• Bosio's simple goal in pro debut

Queensland’s Justice Bosio admits that it won’t feel real until she cashes her first cheque as she prepares to make her professional debut at the Webex Players Series South Australia at Willunga Golf Course starting Thursday.

Bosio made her move into the pro ranks official on Tuesday, taking up affiliate membership of the WPGA Tour of Australasia.

It follows an amateur career that included an appearance at the Augusta National Women’s Amateur, back-to-back Keperra Bowl wins and victory at the Pacific Northwest Women’s Amateur Championship in Washington in July.

The 20-year-old was ranked No.48 on the World Amateur Golf Ranking when she entered the play-for-pay ranks but says it won’t be until the money starts rolling in that it will fully hit home.

“It still sounds weird,” Bosio said after officially becoming a professional golfer.

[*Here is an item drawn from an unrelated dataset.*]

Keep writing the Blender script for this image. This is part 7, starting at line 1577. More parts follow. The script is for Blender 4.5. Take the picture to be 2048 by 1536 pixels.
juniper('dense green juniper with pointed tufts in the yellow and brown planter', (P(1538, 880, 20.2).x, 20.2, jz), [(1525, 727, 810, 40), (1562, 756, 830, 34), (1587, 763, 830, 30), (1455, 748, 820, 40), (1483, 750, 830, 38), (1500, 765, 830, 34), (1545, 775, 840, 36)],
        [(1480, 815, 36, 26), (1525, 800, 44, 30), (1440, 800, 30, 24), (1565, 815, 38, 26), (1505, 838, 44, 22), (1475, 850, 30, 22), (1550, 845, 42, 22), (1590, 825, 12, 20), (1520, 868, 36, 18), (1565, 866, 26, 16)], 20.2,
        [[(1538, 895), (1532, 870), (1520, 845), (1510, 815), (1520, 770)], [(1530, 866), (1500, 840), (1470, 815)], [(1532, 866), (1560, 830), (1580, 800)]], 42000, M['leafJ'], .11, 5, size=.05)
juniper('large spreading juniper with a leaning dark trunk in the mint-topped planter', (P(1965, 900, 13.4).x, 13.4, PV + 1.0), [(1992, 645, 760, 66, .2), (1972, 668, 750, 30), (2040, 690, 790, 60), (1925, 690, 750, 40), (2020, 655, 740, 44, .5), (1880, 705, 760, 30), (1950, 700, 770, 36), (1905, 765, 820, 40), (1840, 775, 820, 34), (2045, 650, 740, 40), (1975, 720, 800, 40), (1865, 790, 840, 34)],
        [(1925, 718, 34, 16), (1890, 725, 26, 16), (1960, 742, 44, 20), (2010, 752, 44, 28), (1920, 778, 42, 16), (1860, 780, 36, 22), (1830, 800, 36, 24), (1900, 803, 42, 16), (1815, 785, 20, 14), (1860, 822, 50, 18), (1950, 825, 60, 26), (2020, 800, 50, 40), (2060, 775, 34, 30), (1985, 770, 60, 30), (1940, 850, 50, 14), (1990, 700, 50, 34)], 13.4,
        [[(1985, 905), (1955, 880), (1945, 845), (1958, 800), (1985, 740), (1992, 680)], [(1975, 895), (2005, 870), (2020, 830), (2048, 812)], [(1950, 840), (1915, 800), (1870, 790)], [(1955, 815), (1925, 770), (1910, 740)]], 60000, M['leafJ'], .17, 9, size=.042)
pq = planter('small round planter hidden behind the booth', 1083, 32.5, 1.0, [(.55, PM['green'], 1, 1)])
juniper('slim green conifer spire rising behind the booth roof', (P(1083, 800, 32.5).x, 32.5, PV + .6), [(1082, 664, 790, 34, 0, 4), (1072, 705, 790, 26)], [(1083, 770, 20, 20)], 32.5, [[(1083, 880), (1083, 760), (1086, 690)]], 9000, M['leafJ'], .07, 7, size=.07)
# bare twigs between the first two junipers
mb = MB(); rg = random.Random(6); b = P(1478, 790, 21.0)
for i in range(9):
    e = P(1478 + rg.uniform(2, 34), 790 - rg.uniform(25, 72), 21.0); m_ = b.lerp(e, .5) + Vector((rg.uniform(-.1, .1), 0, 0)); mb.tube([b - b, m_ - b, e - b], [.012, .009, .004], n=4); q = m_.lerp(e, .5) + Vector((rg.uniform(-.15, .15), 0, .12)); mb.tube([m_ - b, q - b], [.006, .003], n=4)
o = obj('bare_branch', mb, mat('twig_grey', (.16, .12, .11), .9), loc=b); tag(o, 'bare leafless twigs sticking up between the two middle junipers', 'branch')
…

“Even this week I feel like it’ll still feel a little bit weird.

“I’ve played in plenty of these as an amateur, but there’s that little bit of extra thing behind it now, playing for some money and being a professional.

“I feel like it probably won’t feel real until I get my first paycheck, and then I’ll be like, Oh, that’s pretty cool.

Although her earliest memory of golf at Caboolture Golf Club had nothing to do with the game itself – “I only remember falling asleep in the car on the way home and then coming home to a Sunday roast” – the dream of becoming a professional golfer was born at an early age.

Her father Kevin put a plastic club in Justice’s hands shortly after learning to walk and, by age 10, she had her first handicap.

There were flirtations with netball and trampolining but Bosio’s focus was always a life in golf.

“I was always like, I’m going to be a professional golfer. That was always just what I wanted to do,” she added.

“Then maybe last year, maybe just a bit before that, I was kind of like, OK, yeah, this is going to happen. I just wasn’t sure exactly when.”

Tied for 11th at the 2022 Women’s Australian Open, Bosio finished top 10 in her maiden Webex Players Series event at Rosebud in February 2023.

It was two further top-10 finishes at the Webex Players Series Hunter Valley and Women’s NSW Open and her visit to Augusta National in the months that followed that convinced Bosio she was ready to turn pro.

“I had at least three finishes in the top 10 when I played in a couple of these events and then I had a top 10-finish in the Women’s NSW Open,” said Bosio.

“That was co-sanctioned with the LET (Ladies European Tour) so that was a real big confidence booster, showing that my game can actually hold up against some of the world’s best players.”

Missing out at First Stage of LPGA Tour Qualifying School was a recent setback but she and long-time coach Richard Woodhouse have spent the past month refining a swing that now needs to stand up to professional pressure.

It’s the next step forward in her ultimate goal of taking her place among the best players in the world on the LPGA Tour.

“The LPGA Tour is definitely where I feel like everyone wants to end up and definitely where I want to end up,” said Bosio.

“There’s a few stages before you get there but, hopefully, we get there in the end.”